Orange
County Register
Editorial
Sunday, October 17, 2004
Our Utopian Liberal PresidentConservative theory mocks those who think reason can overcome nationalism and religious fervor. Please, someone get a memo on this to George W. Bush.
Imagine if a handful of extra chads had ended up dangling in Al Gore's favor four years ago, and he had gone on to invade and occupy Iraq, for the same reasons President George W. Bush has given for undertaking those actions. The instinctive response to this hypothetical is to claim that because Gore is a liberal, he would never have engaged in something like the Iraq war.
The irony is that the administration's Iraq policy exemplifies what classic conservative political theorists have identified as the fundamental weaknesses of the liberal worldview. Specifically:
Conservative political theory recognizes that human reason is a far less powerful tool than shallowly optimistic liberal rationalists would have us believe. Grandiose claims about the ability of experts to predict and control the future are characteristic of liberal intellectual arrogance.
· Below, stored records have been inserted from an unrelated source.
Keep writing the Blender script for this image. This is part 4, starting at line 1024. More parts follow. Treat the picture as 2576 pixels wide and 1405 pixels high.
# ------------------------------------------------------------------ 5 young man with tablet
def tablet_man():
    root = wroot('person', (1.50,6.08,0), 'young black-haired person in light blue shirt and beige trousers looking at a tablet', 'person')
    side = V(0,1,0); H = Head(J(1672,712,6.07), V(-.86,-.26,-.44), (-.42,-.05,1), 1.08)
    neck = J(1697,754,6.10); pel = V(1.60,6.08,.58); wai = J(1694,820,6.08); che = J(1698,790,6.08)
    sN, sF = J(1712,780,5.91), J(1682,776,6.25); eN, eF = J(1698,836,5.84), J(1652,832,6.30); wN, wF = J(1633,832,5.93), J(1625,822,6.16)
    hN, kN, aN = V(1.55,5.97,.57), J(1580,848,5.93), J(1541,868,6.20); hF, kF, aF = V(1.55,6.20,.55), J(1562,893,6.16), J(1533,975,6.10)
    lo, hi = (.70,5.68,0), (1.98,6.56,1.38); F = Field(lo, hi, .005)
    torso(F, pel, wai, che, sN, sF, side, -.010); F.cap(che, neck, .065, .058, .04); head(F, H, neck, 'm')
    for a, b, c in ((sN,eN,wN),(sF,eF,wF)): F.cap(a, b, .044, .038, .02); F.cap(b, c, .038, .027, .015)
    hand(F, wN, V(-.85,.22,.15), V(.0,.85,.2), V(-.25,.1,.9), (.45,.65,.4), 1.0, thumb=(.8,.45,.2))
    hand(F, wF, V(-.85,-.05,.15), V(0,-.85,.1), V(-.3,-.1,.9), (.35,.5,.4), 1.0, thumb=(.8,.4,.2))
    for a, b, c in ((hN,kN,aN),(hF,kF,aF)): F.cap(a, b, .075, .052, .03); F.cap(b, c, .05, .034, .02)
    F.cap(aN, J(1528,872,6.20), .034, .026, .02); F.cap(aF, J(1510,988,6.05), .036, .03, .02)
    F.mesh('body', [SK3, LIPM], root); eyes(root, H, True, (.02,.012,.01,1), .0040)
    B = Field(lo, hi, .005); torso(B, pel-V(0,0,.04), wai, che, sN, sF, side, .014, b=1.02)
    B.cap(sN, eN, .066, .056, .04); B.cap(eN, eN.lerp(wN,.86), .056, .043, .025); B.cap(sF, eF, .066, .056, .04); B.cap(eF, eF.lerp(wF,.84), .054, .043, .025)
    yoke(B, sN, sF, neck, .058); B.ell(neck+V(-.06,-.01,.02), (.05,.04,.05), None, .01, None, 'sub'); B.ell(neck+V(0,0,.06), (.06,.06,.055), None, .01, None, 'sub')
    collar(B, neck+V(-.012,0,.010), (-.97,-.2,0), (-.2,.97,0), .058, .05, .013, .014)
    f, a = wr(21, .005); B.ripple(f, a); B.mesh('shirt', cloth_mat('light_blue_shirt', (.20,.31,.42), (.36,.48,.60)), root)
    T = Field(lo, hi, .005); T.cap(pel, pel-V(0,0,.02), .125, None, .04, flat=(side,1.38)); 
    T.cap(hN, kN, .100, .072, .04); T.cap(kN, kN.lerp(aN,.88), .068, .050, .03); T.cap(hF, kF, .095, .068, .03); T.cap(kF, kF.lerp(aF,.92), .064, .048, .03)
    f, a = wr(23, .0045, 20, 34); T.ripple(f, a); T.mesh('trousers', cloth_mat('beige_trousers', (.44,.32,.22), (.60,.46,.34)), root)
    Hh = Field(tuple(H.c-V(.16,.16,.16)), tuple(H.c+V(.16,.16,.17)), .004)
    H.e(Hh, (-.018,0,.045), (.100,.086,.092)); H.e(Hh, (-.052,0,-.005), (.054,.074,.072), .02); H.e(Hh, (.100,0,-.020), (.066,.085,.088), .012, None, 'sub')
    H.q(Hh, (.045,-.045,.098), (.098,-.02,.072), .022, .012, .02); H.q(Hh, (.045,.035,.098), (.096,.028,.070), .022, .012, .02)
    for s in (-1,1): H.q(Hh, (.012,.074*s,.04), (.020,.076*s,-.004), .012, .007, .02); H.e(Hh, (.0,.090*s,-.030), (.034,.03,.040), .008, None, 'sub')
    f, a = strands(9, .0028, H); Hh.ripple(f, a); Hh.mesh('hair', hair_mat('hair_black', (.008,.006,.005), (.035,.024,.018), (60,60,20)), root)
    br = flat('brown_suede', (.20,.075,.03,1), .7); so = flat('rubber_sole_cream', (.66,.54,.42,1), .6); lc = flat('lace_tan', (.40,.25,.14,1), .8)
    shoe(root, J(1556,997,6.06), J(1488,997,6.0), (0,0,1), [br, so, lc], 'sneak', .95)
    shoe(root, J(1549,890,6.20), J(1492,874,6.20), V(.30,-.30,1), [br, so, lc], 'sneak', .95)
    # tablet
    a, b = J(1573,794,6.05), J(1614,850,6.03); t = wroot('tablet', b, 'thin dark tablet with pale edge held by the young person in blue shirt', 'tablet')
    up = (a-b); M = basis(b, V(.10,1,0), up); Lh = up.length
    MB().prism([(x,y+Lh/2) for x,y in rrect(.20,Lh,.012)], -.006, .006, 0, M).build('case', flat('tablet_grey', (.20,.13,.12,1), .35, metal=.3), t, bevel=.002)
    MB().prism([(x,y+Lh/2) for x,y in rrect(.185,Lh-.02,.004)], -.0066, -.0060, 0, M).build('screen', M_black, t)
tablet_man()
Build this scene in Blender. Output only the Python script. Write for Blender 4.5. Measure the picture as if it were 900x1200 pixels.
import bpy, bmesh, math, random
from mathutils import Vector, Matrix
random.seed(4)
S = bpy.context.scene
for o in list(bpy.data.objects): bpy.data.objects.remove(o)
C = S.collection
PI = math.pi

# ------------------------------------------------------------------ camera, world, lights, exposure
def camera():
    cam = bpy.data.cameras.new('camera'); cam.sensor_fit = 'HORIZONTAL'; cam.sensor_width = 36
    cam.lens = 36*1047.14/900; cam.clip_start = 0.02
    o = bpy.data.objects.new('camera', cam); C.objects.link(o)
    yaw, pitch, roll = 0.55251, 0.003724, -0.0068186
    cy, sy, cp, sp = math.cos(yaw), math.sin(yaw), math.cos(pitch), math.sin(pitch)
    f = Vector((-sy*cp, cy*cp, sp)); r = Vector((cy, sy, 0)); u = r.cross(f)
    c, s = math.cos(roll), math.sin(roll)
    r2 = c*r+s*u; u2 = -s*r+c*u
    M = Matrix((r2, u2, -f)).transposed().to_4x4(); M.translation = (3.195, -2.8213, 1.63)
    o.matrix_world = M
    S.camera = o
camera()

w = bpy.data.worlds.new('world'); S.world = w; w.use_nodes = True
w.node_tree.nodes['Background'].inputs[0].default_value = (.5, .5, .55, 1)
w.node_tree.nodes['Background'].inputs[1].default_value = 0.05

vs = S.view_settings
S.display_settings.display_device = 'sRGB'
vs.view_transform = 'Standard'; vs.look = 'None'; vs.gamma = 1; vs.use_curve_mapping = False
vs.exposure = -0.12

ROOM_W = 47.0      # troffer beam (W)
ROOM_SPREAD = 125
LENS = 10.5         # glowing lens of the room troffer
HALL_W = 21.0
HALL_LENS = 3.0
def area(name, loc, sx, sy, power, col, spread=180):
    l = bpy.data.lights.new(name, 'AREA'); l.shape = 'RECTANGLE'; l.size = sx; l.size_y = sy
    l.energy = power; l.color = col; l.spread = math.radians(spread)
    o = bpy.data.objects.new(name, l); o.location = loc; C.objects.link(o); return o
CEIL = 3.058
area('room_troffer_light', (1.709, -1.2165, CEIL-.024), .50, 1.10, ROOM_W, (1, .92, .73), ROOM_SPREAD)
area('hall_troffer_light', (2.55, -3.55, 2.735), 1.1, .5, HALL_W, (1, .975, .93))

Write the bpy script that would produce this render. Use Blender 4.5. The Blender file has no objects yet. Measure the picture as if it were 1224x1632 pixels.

Conservative political theory has always emphasized that human cultures are by nature immensely complex things, and that each culture has its own organic logic and structure, which will be difficult for outsiders to understand. In particular, conservative thinkers deride the liberal delusion that imposing one culture's laws and institutions on another will automatically transform the latter into something that resembles the former.
Conservative thinkers have made particularly devastating criticisms of liberal thought by pointing out the extent to which liberalism has failed to grasp that religious belief and nationalist sentiment remain overwhelmingly powerful forces in human affairs.
Now consider how these insights apply to the Iraq war.
The architects of that war have a grand strategic vision: By replacing Saddam Hussein's brutal regime with a government friendly to Western values, the Middle East will be transformed eventually from a region governed by dysfunctional dictatorships and religious fanaticism into an area where democracy, free markets and the rule of law are welcomed rather than despised.
This is, to put it mildly, an ambitious scheme. Consider that the Western world's most knowledgeable Iraq experts were completely wrong about whether Saddam Hussein possessed weapons of mass destruction. Yet the Bush administration claims it makes sense to continue to occupy Iraq on the basis of its views regarding an almost infinitely more complicated question: whether Iraq can be transformed into a democracy, and what effect such a transformation would have on the rest of the Middle East.
Now consider the means by which this transformation is supposed to take place: by holding the first real elections in the nation's history, less than two years after the overthrow of Saddam's regime, and while something resembling a civil war continues to be fought in Iraq itself.
Imagine if another nation's military overthrew the United States government, and its leaders announced that, within a year or two, America was going to be transformed into an Islamic republic. It doesn't require one of the great minds of conservative political thought to recognize the absurdity of such a plan. Yet how different is this from what the Bush administration proposes to do in Iraq?
The Iraq insurgency illustrates the extent to which diverse groups will put aside their desire to kill each other to fight against outsiders who trigger feelings of religious fervor and national pride. In particular, the suicide bomber - a figure that must remain incomprehensible to those who cling to the shallow rationalism characteristic of so much liberal thought - is someone who classic conservative thinkers would have understood perfectly well.
That the Iraq war is a reckless adventure in utopian internationalism, made possible by the naivete to which liberal thought has always been prone, would be obvious if it were not being prosecuted by administration that, in the face of all evidence, calls itself conservative.